Dr. Wang Dan, a leader of the 1989 Tiananmen Square student protests (that turned into a massacre), penned a recent op-ed that appeared in the New York Times (of all places!) lamenting the fact that the communist thought police at many American colleges and universities are almost as prevalent and oppressive as in China. Dr. Wang, who spent nearly seven years in prison for his Tiananmen participation (he was one of the “lucky” ones who weren’t ground into hamburger under the People’s Liberation Army tank treads), writes in his op-ed entitled “Beijing Hinders Free Speech In America” that members of the China Students and Scholars Association, which has chapters at many of our universities, operate as a spying and enforcement arm of the Chinese government. The same can be said for the Confucius Institutes, another gestapo arm of China’s Ministry of Education that enforces CPC orthodoxy on American campuses. In a 2013 article entitled “China U,” in the left-wing magazine The Nation, University of Chicago anthropology professor emeritus Marchall Sahlins stated: “Confucius Institutes censor political discussions and restrain the free exchange of ideas.” And, he asked, “Why, then, do American universities sponsor them?"

Indeed, why? By what twisted moral calculus can such collaboration with ruthless megalomaniacs be justified? Professor Sahlins noted that the Confucius Institutes are “governed by a council of high state and party officials from various political departments and chaired by a member of the Politburo, Vice Premier Liu Yandong.” He charged that American university officials look the other way and pretend not to notice what the Confucius Institute and the China Students and Scholars Association are doing. By hosting a Confucius Institute, Professor Sahlins says, our colleges and universities have “become engaged in the political and propaganda efforts of a foreign government in a way that contradicts the values of free inquiry and human welfare to which they are otherwise committed.”

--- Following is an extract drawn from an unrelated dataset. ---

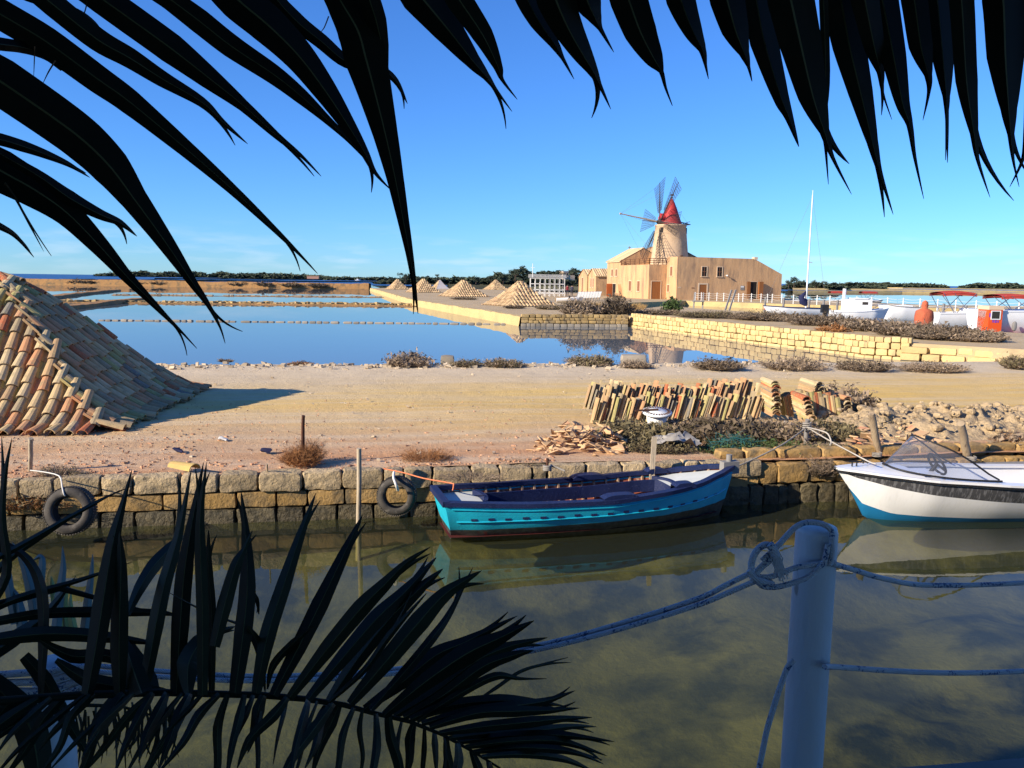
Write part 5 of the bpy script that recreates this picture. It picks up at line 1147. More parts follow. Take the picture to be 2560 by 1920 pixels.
# ---------------------------------------------------------------- tyres, posts and ropes on the far quay
def tyre(c, r, face, label, tilt=0):
    t = thing('tyre', label, 'tyre', c); face = Vector(face).normalized(); x = V(0, 0, 1).cross(face).normalized()
    Mx = frame(c, x, face); mb = MB(); wd = .085
    prof = [(r * .60, -wd * .8), (r * .62, -wd), (r * .74, -wd * 1.12), (r * .90, -wd), (r * .97, -wd * .75), (r, -wd * .5), (r, wd * .5), (r * .97, wd * .75), (r * .90, wd), (r * .74, wd * 1.12), (r * .62, wd), (r * .60, wd * .8), (r * .78, wd * .7), (r * .88, wd * .3), (r * .88, -wd * .3), (r * .78, -wd * .7), (r * .60, -wd * .8)]
    mb.lathe(prof, 40, Mx); mb.build('carcass', M_tyre, t)
    mb = MB()
    for k in range(56):
        a = 2 * math.pi * k / 56; d = V(math.cos(a), math.sin(a), 0)
        for z in (-.55, .0, .55):
            p = Mx @ (d * (r + .002) + V(0, 0, z * wd)); mb.bar(p - (Mx.to_3x3() @ V(-d.y, d.x, .3 * (1 if z > 0 else -1))) * r * .035, p + (Mx.to_3x3() @ V(-d.y, d.x, .3 * (1 if z > 0 else -1))) * r * .035, .012, wd * .42, 0, Mx.to_3x3() @ V(0, 0, 1))
    mb.build('tread', M_tyre, t); return t
def rope(name, label, pts, r, m, n=8, group=None, cat='rope', sub=3):
    pts = [Vector(p) for p in pts]; out = []
    for i in range(len(pts) - 1):
        p0, p1, p2, p3 = pts[max(i - 1, 0)], pts[i], pts[i + 1], pts[min(i + 2, len(pts) - 1)]
        for k in range(sub):
            t = k / sub; out.append(.5 * ((2 * p1) + (p2 - p0) * t + (2 * p0 - 5 * p1 + 4 * p2 - p3) * t * t + (3 * p1 - p0 - 3 * p2 + p3) * t ** 3))
    out.append(pts[-1]); mb = MB(); mb.tube(out, r, n); return tag(mb.build(name, m), label, cat, group)
t1c = D(176, 1276, 9.95); t2c = D(992, 1239, 10.75)
tyre(t1c, .298, (.10, -1, .18), 'larger worn tyre hanging at the waterline on the quay wall, left one')
tyre(t2c, .262, (-.02, -1, .10), 'smaller dusty tyre hanging on the quay wall beside the blue boat')
rope('hanging_cord', 'thin pale cord running from the left stub post down to the larger tyre', [D(76, 1176, 10.3), D(110, 1180, 10.2), D(148, 1190, 10.05), D(155, 1215, 9.9), D(160, 1236, 9.85), D(166, 1240, 9.9)], .009, M_ropew, 5)
rope('hanging_cord', 'greyish cord holding the smaller tyre against the wall', [D(985, 1180, 10.75), D(984, 1195, 10.6), D(990, 1212, 10.48), D(995, 1226, 10.6)], .018, M_ropew, 6)
rope('orange_line', 'orange red line from the blue boat stern to the wall above the tyre', [D(960, 1172, 10.9), D(1010, 1182, 10.75), D(1060, 1196, 10.5), D(1128, 1208, 10.25), D(1134, 1213, 10.2), D(1132, 1226, 10.2)], .010, M_ropeo, 5)
def post(name, label, base, top, r0, r1, m, cat='post', n=10, cap=True):
    t = thing(name, label, cat, base); mb = MB(); b, tp = Vector(base), Vector(top); rr = random.Random(int(b.x * 100))
    pts = [b.lerp(tp, k / 6) + V(rr.uniform(-1, 1), rr.uniform(-1, 1), 0) * r0 * .12 for k in range(7)]; mb.tube(pts, [r0 + (r1 - r0) * k / 6 for k in range(7)], n); mb.build('shaft', m, t); return t
b = G(894, 1303, 0); post('mooring_pole', 'pale slim wooden pole standing in the water before the wall', b - V(0, 0, .8), D(898, 1121, b.y), .036, .032, M_pole)
b = G(757, 1158, .68); post('iron_rod', 'rusty iron rod sticking up from the rust coloured weed', b, D(758, 1039, b.y), .028, .024, M_rust)
b = G(76, 1178, .66); post('stub_post', 'short weathered stub post with a pale cord at its foot, far left', b, D(77, 1096, b.y), .030, .030, M_pole)
b = G(668, 1180, .68); post('small_peg', 'tiny wooden peg in the ground above the cap stones', b, D(668, 1160, b.y), .012, .010, M_pole)
b = G(1631, 1168, .68); t = thing('plank_post', 'narrow pale plank post behind the blue boat gunwale', 'post', b); mb = MB(); mb.box((-.035, -.02, -.3), (.035, .02, .46), 0, Matrix.Translation(b) @ Matrix.Rotation(.03, 4, 'Y')); mb.build('shaft', M_pole, t)
b = G(2015, 1112, .66); post('mooring_stake', 'grey stake wound with mooring rope in the scrub', b, D(2018, 1049, b.y), .042, .036, M_grey)
mb = MB(); bt = D(2017, 1068, b.y)
mb.tube([bt + V(.062 * math.cos(a * .5), .062 * math.sin(a * .5), -.06 + a * .0028) for a in range(52)], .014, 6); tag(mb.build('rope_coil', M_ropeg), 'grey rope coiled round the mooring stake', 'rope')
rope('mooring_rope', 'taut grey rope from the roped stake down to the blue boat bow', [bt, D(1960, 1109, 12.5), D(1890, 1145, 12.2), D(1834, 1170, 11.95)], .013, M_ropeg, 6)
rope('mooring_rope', 'pale double rope from the roped stake to the white motorboat bow', [bt, D(2080, 1105, 12.2), D(2130, 1132, 11.8), D(2172, 1154, 11.5), D(2190, 1160, 11.4)], .011, M_ropem, 6)
rope('rope_end', 'loose pale rope end looping right of the roped stake', [bt, D(2050, 1076, 12.5), D(2070, 1085, 12.3), D(2078, 1105, 12.2), D(2075, 1112, 12.15)], .012, M_ropem, 6)
b = G(2200, 1152, .55); post('log_post', 'leaning yellowish log post behind the white boat bow', b, D(2178, 1034, b.y - .1), .062, .055, M_log)
b = G(2422, 1155, .55); post('log_post', 'leaning grey log post at the foot of the dug earth mound', b, D(2402, 1059, b.y - .1), .066, .060, M_log)
for i, (px, py) in enumerate(((2184, 1142), (2420, 1152))):
    c = D(px + 8, py, (G(px, 1152, .55)).y - .05); mb = MB(); mb.tube([c + V(.07 * math.cos(a * .5), .07 * math.sin(a * .5), a * .0018) for a in range(40)], .008, 5); tag(mb.build('rope_coil', M_ropeg), ('thin cord tied round the yellowish log post', 'thin cord tied round the foot of the grey log post')[i], 'rope')
b = G(1368, 1180, .68); t = thing('iron_bollard', 'small rusty mooring pin wrapped with pale rope behind the blue boat', 'bollard', b); mb = MB(); mb.tube([b, b + V(0, 0, .2)], .02, 6); mb.build('pin', M_rust, t)
mb = MB(); mb.tube([b + V(.05 * math.cos(a * .5), .05 * math.sin(a * .5), .02 + a * .002) for a in range(40)] + [b + V(.25, -.05, .03)], .016, 6); tag(mb.build('rope_coil', M_ropeg), 'pale rope wound on the rusty pin behind the blue boat', 'rope')
# white tub with a lid, plastic sheet, net
b = G(1640, 1068, .72); t = thing('white_tub', 'round white tub with a flat ribbed lid standing among the scrub', 'tub', b); TT = Matrix.Translation(b) @ Matrix.Rotation(.16, 4, 'X')
mb = MB(); mb.lathe([(0, 0), (.16, 0), (.20, .26), (.0, .26)], 24, TT); mb.build('body', M_white, t)
mb = MB(); mb.lathe([(0, .275), (.265, .27), (.28, .295), (.265, .32), (.16, .318), (.15, .33), (.0, .33)], 28, TT); ld = mb.build('lid', M_white, t)
mb = MB()
for k in range(28): a = k * math.pi / 14; mb.bar(TT @ V(.19 * math.cos(a), .19 * math.sin(a), .322), TT @ V(.25 * math.cos(a), .25 * math.sin(a), .322), .02, .012)
mb.bar(TT @ V(-.42, -.08, .345), TT @ V(.02, .0, .35), .03, .03); mb.build('rib', M_rust, ld)
rows = []
b = G(1685, 1100, .86)
for j in range(9): rows.append([b + V(-.34 + .095 * i + .04 * noise.noise(V(i * 1.3, j, 9)), -.14 + .05 * j, .04 + .14 * noise.noise(V(i * .9, j * .9, 1)) + .09 * noise.noise(V(i * 2.1, j * 2.1, 5)) - .02 * abs(i - 4)) for i in range(9)])
mb = MB(); mb.grid(rows, sm=True); tag(mb.build('plastic_sheet', MAT('grey_plastic', (.42, .40, .36), (.34, .31, .27), sc=9, rough=.4)), 'crumpled greyish plastic sheet lying on the scrub below the tub', 'sheet')
mb = MB(); b = G(1830, 1128, .68); rr = random.Random(3)
for k in range(460):
    a = rr.uniform(0, 6.3); r = math.sqrt(rr.random()); p = b + V(.46 * r * math.cos(a), .22 * r * math.sin(a), .30 * (1 - r * r) * rr.random() + .04); q = p + V(rr.gauss(0, .10), rr.gauss(0, .07), rr.gauss(0, .05)); w_ = V(rr.gauss(0, 1), rr.gauss(0, 1), rr.gauss(0, 1)).normalized() * .0035; mb.quad(p - w_, p + w_, q + w_, q - w_)
tag(mb.build('fishing_net', M_net), 'tangle of teal fishing net at the edge of the scrub', 'net')
b = G(1965, 1068, .72); mb = MB(); sup(mb, 3, 3, .06, 8, 4, (.065, .06, .06), Matrix.Translation(b + V(0, 0, .06))); tag(mb.build('plastic_bag', M_litter), 'small crumpled silvery bag below the nested tiles', 'bag')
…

American academic officials, educators, and business leaders who cozy up to the mass-murdering communist regime in Beijing deserve even harsher condemnation than Professor Sahlins delivered. They have thrown in their lot with the enemies of truth, freedom, and decency. They are engaged (whether fully conscious of it or not) in treason against God and humanity. They are co-conspirators with the Butchers of Tiananmen Square and their successors, who continue to carry out Orwell’s description of merciless, totalitarian rule: “a boot stamping on a human face — forever.”